Scene script records:
━━━━━━━━

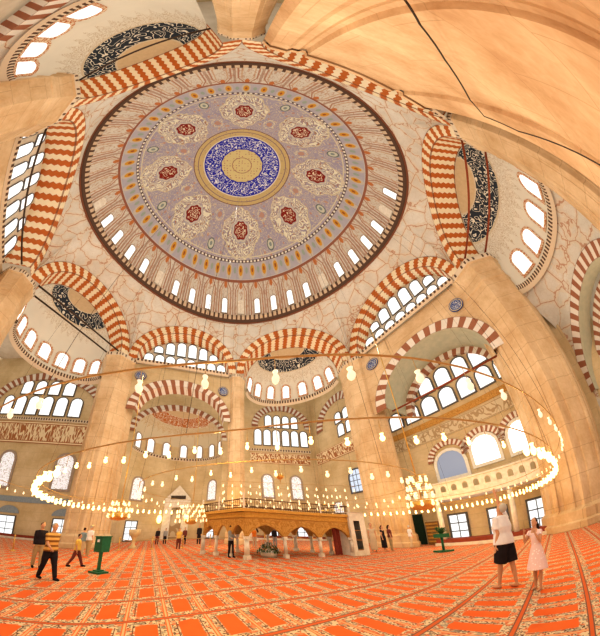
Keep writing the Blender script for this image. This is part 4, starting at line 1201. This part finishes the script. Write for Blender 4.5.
# ------------------------------------------------------------------ people
def cloth(name, c, c2=None, stripe=None, dots=False):
    m = Mat(name, 0.9); n = m.noise(scale=9)
    base = m.mix(n, c, c2 or tuple(q*.75 for q in c))
    if stripe:
        x, y, z = m.obj(); base = m.mix((z*7.0).frac().lt(.45), base, stripe)
    if dots:
        base = m.mix(m.vor(None, 14, 'F1').lt(.25), base, dots)
    m.col(base); return m.mat
SKIN = cloth('skin', (0.62, 0.34, 0.20), (0.52, 0.27, 0.15))
def remesh_obj(mb, name, mat, vox, parent, smooth=2):
    me = mb.mesh(name, mat); o = bpy.data.objects.new(name, me); COL.objects.link(o)
    r = o.modifiers.new('r', 'REMESH'); r.mode = 'VOXEL'; r.voxel_size = vox; r.use_smooth_shade = True
    if smooth:
        s = o.modifiers.new('s', 'SMOOTH'); s.factor = .5; s.iterations = smooth
    dg = bpy.context.evaluated_depsgraph_get(); me2 = bpy.data.meshes.new_from_object(o.evaluated_get(dg))
    o.modifiers.clear(); o.data = me2; me2.materials.clear()
    me2.materials.append(mat)
    for p in me2.polygons: p.material_index = 0; p.use_smooth = True
    bpy.data.meshes.remove(me)
    if parent: o.parent = parent
    return o
def loft(mb, rings, n=16):
    """rings: (centre, rx, ry, facing angle) horizontal ellipses, closed solid"""
    b = len(mb.v)
    for c, rx, ry in rings:
        for k in range(n):
            a = 2*PI*k/n; mb.v.append((c[0]+rx*math.cos(a), c[1]+ry*math.sin(a), c[2]))
    for i in range(len(rings)-1):
        for k in range(n):
            k2 = (k+1) % n; mb.f.append([b+i*n+k, b+i*n+k2, b+(i+1)*n+k2, b+(i+1)*n+k]); mb.uv.append([(0, 0)]*4); mb.mi.append(0); mb.sm.append(True)
    e = b+(len(rings)-1)*n
    mb.f.append([b+k for k in range(n)][::-1]); mb.uv.append([(0, 0)]*n); mb.mi.append(0); mb.sm.append(True)
    mb.f.append([e+k for k in range(n)]); mb.uv.append([(0, 0)]*n); mb.mi.append(0); mb.sm.append(True)
def person(loc, yaw, H, label, top, bottom, hair, legs=((.0, .0), (.0, .0)), arms=None, skirt=None, shorts=False, sleeve='short', vox=.02,
           headtilt=0.0, hairlen=0.0, hat=None, fat=1.0, shoes=None, group=None, ponytail=False, skin=None, trousers_len=1.0, looks=0.0):
    """local frame: faces -y; x = its left. H height"""
    s = H/1.75; skin = skin or SKIN
    A = Vector
    hipz, shz = .92, 1.43
    hips = [A((sx*.095, 0, hipz)) for sx in (1, -1)]
    knees, ankles = [], []
    for i, sx in enumerate((1, -1)):
        f1, f2 = legs[i]    # thigh fwd angle, knee bend
        k = hips[i]+A((sx*.015, -math.sin(f1)*.43, -math.cos(f1)*.43)); knees.append(k)
        g = f1-f2; ankles.append(k+A((sx*.0, -math.sin(g)*.41, -math.cos(g)*.41)))
    dz = .08-min(a.z for a in ankles)
    body = MB()
    sh = A((0, 0, 0))
    def up(v): return v+A((0, 0, dz))
    hips = [up(v) for v in hips]; knees = [up(v) for v in knees]; ankles = [up(v) for v in ankles]
    z0 = dz
    F = fat
    tors = [((0, 0, .86+z0), .13*F, .10*F), ((0, 0, .94+z0), .165*F, .115*F), ((0, 0, 1.04+z0), .15*F, .105*F), ((0, -.005, 1.12+z0), .14*F, .10*F), ((0, -.005, 1.25+z0), .165*F, .115*F), ((0, .005, 1.38+z0), .18, .10), ((0, .01, 1.45+z0), .12, .075), ((0, .005, 1.50+z0), .06, .055)]
    loft(body, tors)
    ht = headtilt; hc = A((0, -.02+math.sin(ht)*.11, 1.50+z0+.13*math.cos(ht)))
    body.tube([(0, .01, 1.44+z0), (0, 0, 1.52+z0), tuple(hc)], [.062, .055, .055], 12)
    rt = Matrix.Rotation(-ht, 3, 'X'); rl = Matrix.Rotation(looks, 3, 'Z')
    rot = rl @ rt
    body.ell(hc+rot @ A((0, 0, .03)), .076, .094, .108, 18, rot=rot)
    body.ell(hc+rot @ A((0, -.03, -.05)), .052, .058, .055, 12, rot=rot)       # jaw
    body.ell(hc+rot @ A((0, -.095, -.005)), .014, .022, .022, 8, rot=rot)      # nose
    body.ell(hc+rot @ A((0, -.082, -.048)), .024, .012, .010, 8, rot=rot)      # lips
    for sx in (1, -1):
        body.ell(hc+rot @ A((sx*.078, .005, .0)), .012, .020, .032, 8, rot=rot)
        body.ell(hc+rot @ A((sx*.03, -.080, .035)), .02, .012, .008, 8, rot=rot)   # brow
    for i, sx in enumerate((1, -1)):
        body.tube([hips[i]+A((0, 0, .05)), hips[i], hips[i].lerp(knees[i], .5), knees[i], knees[i].lerp(ankles[i], .3), knees[i].lerp(ankles[i], .7), ankles[i], ankles[i]-A((0, 0, .04))], [.08*F, .09*F, .078*F, .056, .058, .043, .036, .04], 12)
        body.tube([ankles[i]+A((0, .045, -.035)), ankles[i]+A((0, -.02, -.04)), ankles[i]+A((sx*.01, -.12, -.055)), ankles[i]+A((sx*.012, -.17, -.06))], [.034, .042, .034, .020], 10)
    arms = arms or (((.08, 0, -1), (.05, -.25, -1)), ((.08, 0, -1), (.05, -.25, -1)))
    ap = []
    for i, sx in enumerate((1, -1)):
        S0 = A((sx*.175, .005, 1.41+z0)); d1 = A(arms[i][0]); d1.x *= sx; d1.normalize(); d2 = A(arms[i][1]); d2.x *= sx; d2.normalize()
        E0 = S0+d1*.29; W0 = E0+d2*.25
        body.tube([S0-A((sx*.06, 0, 0)), S0, S0.lerp(E0, .5), E0, E0.lerp(W0, .35), W0], [.052, .055, .047, .038, .037, .025], 10)
        # hand: palm + fingers + thumb
        pn = d2.cross(A((0, 1, 0.2))); pn = pn.normalized() if pn.length > .1 else A((1, 0, 0)); sd = d2.cross(pn).normalized()
        body.ell(W0+d2*.045, .036, .018, .05, 10, rot=Matrix((sd, pn, d2)).transposed())
        pt = len(arms[i]) > 2
        for q, (o, l) in enumerate(((-.027, .062), (-.009, .074), (.009, .070), (.027, .055))):
            cr = (.0 if (pt and q == 0) else (.75 if pt else .25))
            b0 = W0+d2*.085+sd*o; b1 = b0+(d2+pn*cr*.6).normalized()*l*.5; b2 = b1+(d2+pn*cr*1.6).normalized()*l*.5
            body.tube([b0-d2*.02, b0, b1, b2], [.010, .010, .009, .007], 6)
        b0 = W0+d2*.03-sd*.03; body.tube([b0, b0-sd*.03+d2*.02, b0-sd*.04+d2*.05], [.012, .011, .008], 6)
        ap.append((S0, E0, W0))
    root = empty('person', (0, 0, 0))
    remesh_obj(body, 'body', skin, vox*.62, root)
    # shirt
    e = .018
    if skirt:
        sk = MB(); zb_, w_, wy = skirt
        loft(sk, [((0, 0, 1.40+z0), .165, .10), ((0, 0, 1.30+z0), .17*F, .125), ((0, 0, 1.12+z0), .155*F, .12), ((0, .0, .98+z0), .19, .16), ((0, .0, (zb_+.98+z0)/2), (w_+.19)/2, (wy+.16)/2), ((0, 0, zb_), w_, wy)], 20)
        for i in (0, 1): sk.tube([ap[i][0]-A(((1, -1)[i]*.08, 0, -.0)), ap[i][0], ap[i][0].lerp(ap[i][1], .35)], [.06, .068, .062], 10)
        remesh_obj(sk, 'dress', top, vox*.8, root)
    else:
        sh = MB()
        loft(sh, [((0, 0, .90+z0), .205*F, .155*F)]+[(c, rx+e*1.9+(.012 if c[2] < 1.1+z0 else 0), ry+e*1.9+(.012 if c[2] < 1.1+z0 else 0)) for c, rx, ry in tors[1:7]]+[((0, .01, 1.475+z0), .085, .07)], 18)
        for i in (0, 1):
            S0, E0, W0 = ap[i]; sx = (1, -1)[i]
            if sleeve == 'short': sh.tube([S0-A((sx*.08, 0, 0)), S0, S0.lerp(E0, .75)], [.06, .072, .066], 10)
            else: sh.tube([S0-A((sx*.08, 0, 0)), S0, S0.lerp(E0, .6), E0, E0.lerp(W0, .9)], [.06, .070, .062, .055, .042], 10)
        remesh_obj(sh, 'shirt', top, vox*.8, root)
        tr = MB()
        loft(tr, [((0, 0, .84+z0), .165*F, .125*F), ((0, 0, .93+z0), .187*F, .14*F), ((0, 0, 1.02+z0), .172*F, .13*F)], 16)
        for i in (0, 1):
            if shorts: tr.tube([hips[i]+A((0, 0, .03)), hips[i].lerp(knees[i], .4), hips[i].lerp(knees[i], .93)], [.11*F, .112*F, .105*F], 16)
            else: tr.tube([hips[i]+A((0, 0, .03)), hips[i].lerp(knees[i], .5), knees[i], knees[i].lerp(ankles[i], .5), ankles[i]+A((0, 0, .0))], [.105*F, .102*F, .082, .074, .066], 12)
        remesh_obj(tr, 'shorts' if shorts else 'trousers', bottom, vox*.8, root)
    hm = MB()
    hm.ell(hc+rot @ A((0, .018, .045)), .084, .092, .103, 16, rot=rot)
    if hairlen: hm.tube([hc+rot @ A((0, .06, .02)), hc+A((0, .08, -.08)), hc+A((0, .075, -.08-hairlen))], [.07, .065, .03], 10)
    if ponytail: hm.tube([hc+rot @ A((0, .09, .05)), hc+rot @ A((0, .16, .0)), hc+rot @ A((0, .19, -.10)), hc+rot @ A((0, .17, -.19))], [.03, .045, .042, .015], 10)
    hm.v = [v for v in hm.v]
    # cut away the face: push front-low verts inside
    hv = []
    inv = rot.inverted()
    for v in hm.v:
        q = inv @ (A(v)-hc)
        if q.y < -.035 and q.z < .085: q.y = -.035+(q.y+.035)*.15
        hv.append(tuple(hc+rot @ q))
    hm.v = hv
    remesh_obj(hm, 'hair', hair, vox*.6, root)
    if hat:
        hb = MB(); top_ = hc+A((0, .0, .09)); hb.lathe([(0.005, .075), (.06, .07), (.088, .02), (.092, -.01), (.14, -.02), (.14, -.03), (.085, -.03)], tuple(top_), 14); hb.build('hat', hat, root)
    if shoes:
        for i, sx in enumerate((1, -1)):
            so = MB(); so.tube([ankles[i]+A((0, .05, -.035)), ankles[i]+A((0, -.02, -.03)), ankles[i]+A((sx*.01, -.12, -.05)), ankles[i]+A((sx*.012, -.185, -.055))], [.042, .052, .044, .028], 10)
            so.build('shoe', shoes, root)
    root.scale = (s, s, s); root.rotation_euler = (0, 0, yaw); root.location = (loc[0], loc[1], 0)
    tag(root, label, 'person', group)
    return root

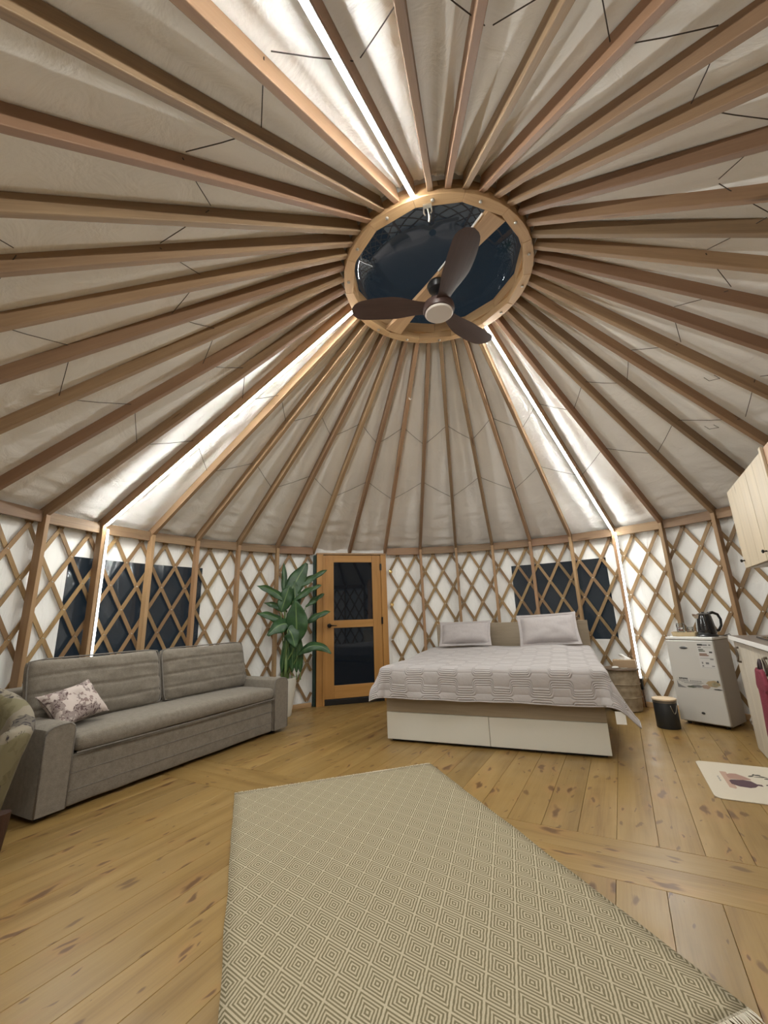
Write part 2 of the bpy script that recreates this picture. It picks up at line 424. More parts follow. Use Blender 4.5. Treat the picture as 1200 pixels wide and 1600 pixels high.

━━━━━━━━

What is asked: Filter out all lines lacking the word "part" and copy the rest.

Exercise output:
Keep writing the Blender script for this image. This is part 4, starting at line 1201. This part finishes the script. Write for Blender 4.5.
Write part 2 of the bpy script that recreates this picture. It picks up at line 424. More parts follow. Use Blender 4.5. Treat the picture as 1200 pixels wide and 1600 pixels high.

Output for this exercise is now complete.